Sounds like you are interested in planning and developing longer term plans for a position. A plan is important as it helps unify moves. For beginners, it's still important to work on tactics and board vision as most losses and due to blundering material, but having a plan makes the game more enjoyable. Plans are often based on long term weakness and features of a position that are to your advantage, as these change slowly. It's no good basing a plan on attacking a piece if your opponent can easily move it. Couple of things I found useful... playing though GM games for beginners such as Logical Chess by Chernev, look out how weaknesses are provoked and attacked. The Amateurs Mind by Silman is a good introduction to evaluating a position and planning, aimed at 1300ish player. Website Simplify Chess has some good explanations on pawn structures and typical plans. Learn about some basics of positional chess such as weak squares and pawns.
Adapt the strategy to each new move or thinking ahead?

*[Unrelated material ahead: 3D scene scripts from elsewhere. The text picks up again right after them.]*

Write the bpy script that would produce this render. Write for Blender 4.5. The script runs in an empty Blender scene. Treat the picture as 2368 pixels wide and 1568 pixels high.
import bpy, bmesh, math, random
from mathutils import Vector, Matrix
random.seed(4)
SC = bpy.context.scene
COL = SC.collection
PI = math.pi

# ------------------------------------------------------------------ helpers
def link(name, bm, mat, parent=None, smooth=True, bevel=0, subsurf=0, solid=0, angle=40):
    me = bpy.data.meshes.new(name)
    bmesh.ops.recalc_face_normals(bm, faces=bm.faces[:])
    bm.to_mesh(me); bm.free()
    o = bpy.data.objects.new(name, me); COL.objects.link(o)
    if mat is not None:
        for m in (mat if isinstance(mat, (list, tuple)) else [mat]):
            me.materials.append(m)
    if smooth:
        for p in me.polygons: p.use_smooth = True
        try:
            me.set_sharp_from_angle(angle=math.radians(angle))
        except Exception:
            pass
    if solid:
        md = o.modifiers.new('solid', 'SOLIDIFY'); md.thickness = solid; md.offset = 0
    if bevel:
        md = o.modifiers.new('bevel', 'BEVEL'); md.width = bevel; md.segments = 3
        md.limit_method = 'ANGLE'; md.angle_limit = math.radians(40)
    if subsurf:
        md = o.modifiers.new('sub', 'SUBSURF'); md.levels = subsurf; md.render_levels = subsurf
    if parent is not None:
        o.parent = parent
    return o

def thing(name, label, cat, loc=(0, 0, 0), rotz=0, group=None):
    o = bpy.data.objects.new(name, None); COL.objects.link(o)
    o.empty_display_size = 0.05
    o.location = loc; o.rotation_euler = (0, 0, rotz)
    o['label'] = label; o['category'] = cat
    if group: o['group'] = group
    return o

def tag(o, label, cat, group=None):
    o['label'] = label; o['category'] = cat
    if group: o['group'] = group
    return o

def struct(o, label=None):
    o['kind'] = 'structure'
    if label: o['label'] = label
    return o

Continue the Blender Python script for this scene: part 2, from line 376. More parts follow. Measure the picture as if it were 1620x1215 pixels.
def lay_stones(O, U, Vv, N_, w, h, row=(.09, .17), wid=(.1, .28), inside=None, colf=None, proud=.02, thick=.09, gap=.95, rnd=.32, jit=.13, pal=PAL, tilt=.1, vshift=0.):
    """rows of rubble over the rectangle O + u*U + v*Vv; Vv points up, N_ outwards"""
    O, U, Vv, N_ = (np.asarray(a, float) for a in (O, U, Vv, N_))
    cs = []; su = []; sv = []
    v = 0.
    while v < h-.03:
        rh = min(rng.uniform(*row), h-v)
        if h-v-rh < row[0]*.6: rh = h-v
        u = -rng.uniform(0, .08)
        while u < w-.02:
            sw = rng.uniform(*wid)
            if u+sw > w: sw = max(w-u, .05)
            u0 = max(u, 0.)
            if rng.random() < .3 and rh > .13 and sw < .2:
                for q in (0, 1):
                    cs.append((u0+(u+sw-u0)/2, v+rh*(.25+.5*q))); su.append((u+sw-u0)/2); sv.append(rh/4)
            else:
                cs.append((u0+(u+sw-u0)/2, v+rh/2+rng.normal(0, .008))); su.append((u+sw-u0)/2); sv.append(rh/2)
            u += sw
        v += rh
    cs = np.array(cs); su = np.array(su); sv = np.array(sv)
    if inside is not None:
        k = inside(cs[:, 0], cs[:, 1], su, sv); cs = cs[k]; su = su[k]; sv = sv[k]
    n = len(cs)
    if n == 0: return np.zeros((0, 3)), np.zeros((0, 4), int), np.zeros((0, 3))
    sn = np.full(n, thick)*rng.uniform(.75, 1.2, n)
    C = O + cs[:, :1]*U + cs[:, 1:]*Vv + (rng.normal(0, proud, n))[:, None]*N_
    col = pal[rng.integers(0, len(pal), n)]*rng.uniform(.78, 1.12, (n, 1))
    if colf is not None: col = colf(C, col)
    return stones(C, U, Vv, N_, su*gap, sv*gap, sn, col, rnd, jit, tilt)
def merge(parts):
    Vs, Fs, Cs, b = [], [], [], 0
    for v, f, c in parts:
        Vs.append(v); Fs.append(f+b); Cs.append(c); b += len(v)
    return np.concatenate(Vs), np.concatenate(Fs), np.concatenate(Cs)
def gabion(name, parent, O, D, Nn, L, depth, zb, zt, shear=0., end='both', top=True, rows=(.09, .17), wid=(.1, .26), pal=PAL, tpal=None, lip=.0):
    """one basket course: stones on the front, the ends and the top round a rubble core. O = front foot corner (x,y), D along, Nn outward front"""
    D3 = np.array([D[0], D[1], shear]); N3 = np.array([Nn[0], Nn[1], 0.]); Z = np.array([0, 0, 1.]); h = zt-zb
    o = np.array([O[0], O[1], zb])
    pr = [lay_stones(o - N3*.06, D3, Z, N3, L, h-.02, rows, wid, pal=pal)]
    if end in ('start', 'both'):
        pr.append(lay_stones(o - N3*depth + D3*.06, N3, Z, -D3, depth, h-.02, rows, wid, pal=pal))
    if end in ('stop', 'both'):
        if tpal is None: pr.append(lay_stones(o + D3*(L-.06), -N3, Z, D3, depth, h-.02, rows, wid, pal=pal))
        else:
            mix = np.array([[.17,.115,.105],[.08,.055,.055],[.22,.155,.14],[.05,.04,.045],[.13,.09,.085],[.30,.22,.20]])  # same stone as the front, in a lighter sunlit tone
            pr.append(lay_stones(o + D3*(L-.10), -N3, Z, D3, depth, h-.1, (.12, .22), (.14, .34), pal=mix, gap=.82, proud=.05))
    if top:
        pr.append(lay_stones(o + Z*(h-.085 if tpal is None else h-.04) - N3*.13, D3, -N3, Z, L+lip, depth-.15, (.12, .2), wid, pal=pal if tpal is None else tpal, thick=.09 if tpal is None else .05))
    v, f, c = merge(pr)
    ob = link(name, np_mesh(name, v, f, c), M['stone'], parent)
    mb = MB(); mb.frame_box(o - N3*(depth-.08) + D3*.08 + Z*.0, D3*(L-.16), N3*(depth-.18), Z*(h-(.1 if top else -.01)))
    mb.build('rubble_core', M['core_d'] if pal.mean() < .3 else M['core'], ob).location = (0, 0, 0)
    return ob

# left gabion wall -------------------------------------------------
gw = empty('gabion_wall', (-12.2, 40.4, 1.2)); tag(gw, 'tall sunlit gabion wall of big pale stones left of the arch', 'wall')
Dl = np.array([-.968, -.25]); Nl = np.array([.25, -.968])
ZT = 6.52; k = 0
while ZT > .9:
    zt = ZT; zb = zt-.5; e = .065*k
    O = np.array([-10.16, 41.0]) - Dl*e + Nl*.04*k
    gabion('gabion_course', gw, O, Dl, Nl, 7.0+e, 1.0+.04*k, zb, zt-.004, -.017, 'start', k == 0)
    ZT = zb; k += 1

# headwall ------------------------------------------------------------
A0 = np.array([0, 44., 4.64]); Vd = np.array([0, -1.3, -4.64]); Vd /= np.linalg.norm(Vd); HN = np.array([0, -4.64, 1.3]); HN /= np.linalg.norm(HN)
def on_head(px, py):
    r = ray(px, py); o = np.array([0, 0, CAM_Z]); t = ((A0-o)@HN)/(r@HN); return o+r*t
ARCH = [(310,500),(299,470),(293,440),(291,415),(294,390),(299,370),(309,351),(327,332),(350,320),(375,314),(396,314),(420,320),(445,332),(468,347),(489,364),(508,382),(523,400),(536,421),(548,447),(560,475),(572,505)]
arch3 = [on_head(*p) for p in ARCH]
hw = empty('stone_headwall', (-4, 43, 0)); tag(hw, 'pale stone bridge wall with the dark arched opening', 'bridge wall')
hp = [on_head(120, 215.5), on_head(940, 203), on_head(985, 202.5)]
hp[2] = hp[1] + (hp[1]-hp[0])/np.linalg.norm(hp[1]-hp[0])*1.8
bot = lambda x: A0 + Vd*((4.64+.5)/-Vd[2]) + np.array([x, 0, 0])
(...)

Good Positional Chess, Planning & Strategy Books for Beginners and Beyond...
https://www.chess.com/blog/RussBell/introduction-to-positional-chess-planning-strategy

Having a long-term plan is vastly superior. You will not achieve your strategic goal in 2 or 3 moves. If you can play a tactically correct move that helps achieve your strategic goal, choose that move rather than others that see just as good for the immediate situation. Of course your opponent may completely surprise you. If they play a good move you never considered, or a bad move that opens up unforeseen possibilities you will have to adjust your strategy accordingly. But "a bad plan is better than no plan" (Tartakower).

Some positions are amenable to long-term planning. Many are not.
Typically, if the position is "quiescent", with little going on in the way of tactics, then long-term planning is very important. But if the position is tactically unsettled, with both players exchanging blows and feints, then short-range tactics will dominate the play.

Of course immediate tactical considerations always predominate. Which threats to make, which blows to strike, which way to respond to threats, should be guided by what you are trying to gain. If you have a better pawn structure you might wish to force exchanges and reach a favorable ending. When planning to open the center you want to think about what weaknesses you will expose or can create in your opponent's position. Strategic planning is the mapping out of long-term goals, tactics are the means of realizing those goals. Keeping your eye on the objective while figuring out which immediate steps to take is important. We all realize that when calculating tactics one of the is consideration of the favorability of the resulting position. Naturally, if you see your opponent has blundered you should take advantage of it, but you must always assume that your opponent will find a good move, don't just hope they will fall into a cheap trap. Even in sharp positions there will usually be a choice of playable moves, so having an overall goal will help you choose the move that will lead to the best result in the long run.

Hi! You want to try your best to find a forcing winning line to beat your opponent. If your opponent is playing well, then sometimes waiting until he or she makes a mistake is the best way to win.

You want to try your best to find a forcing winning line to beat your opponent.
You won't find a forcing winning line unless you are already in a winning position.
This should be pretty easy to understand... losing moves exist in every position, but winning moves only exist in winning positions.
Plans and strategies often feel like synonyms and I'm guilty of this. I tend (try) to think of strategies as conceptual. There are normally a limited number of well known (canned) strategies. Plans are the execution of strategy. There can be many plans for executing a strategy. In the absence of a concrete target I might use the 'Improve My Pieces' strategy (vague and conceptual) with a plan of improving my bishop with Bb2 and routing the knight to the outpost on c6 via Ne2 etc. So plans have specific/concrete moves. If my opponent then takes on isolated pawns, I might change to Trade Into Winning Endgame strategy (again general and conceptual) and start planning concrete moves that are likely to force exchanges. What do others think?
Of course this means plans look only a few moves ahead and constantly being tweaked and adjusted. Strategies are longer term, their scope can be refined, and may be replaced completely. I presume strategies are also guided by evaluation according to a strategic framework: force-time-space-pstructure-kingsafety, but now I'm out of my depth 😁. Maybe @blueemu will post the link to his helpful thread on this.
Of course the Improve My Piece strategy could a be Improve My Space-Time strategy. Now I feel dizzy.

... strategies are also guided by evaluation according to a strategic framework: force-time-space-pstructure-kingsafety, but now I'm out of my depth 😁. Maybe @blueemu will post the link to his helpful thread on this.
GM Larry Evans' method of static analysis - Chess Forums - Chess.com
Hi, guys!
I've know how to play Chess a long time, but only recently I came to play it again out of curiosity and I notice that I like it more and I'm better than ever before, which is great and is giving me the urge to play more and more every day
However, my style of play seems to not have changed much in a fundamental detail: I seem to mostly adapt my way of playing, responding and creating strategies when my opponent makes a move, only projecting possible actions within 2 moves (mine and my opponent's afterwards).
I obviously understand that adapting to unannounced situations is important, but, is it waiting for the opponent to make a move to decide the next 1 to 2 moves a good way to play Chess?
Thank you beforehand for any feedback!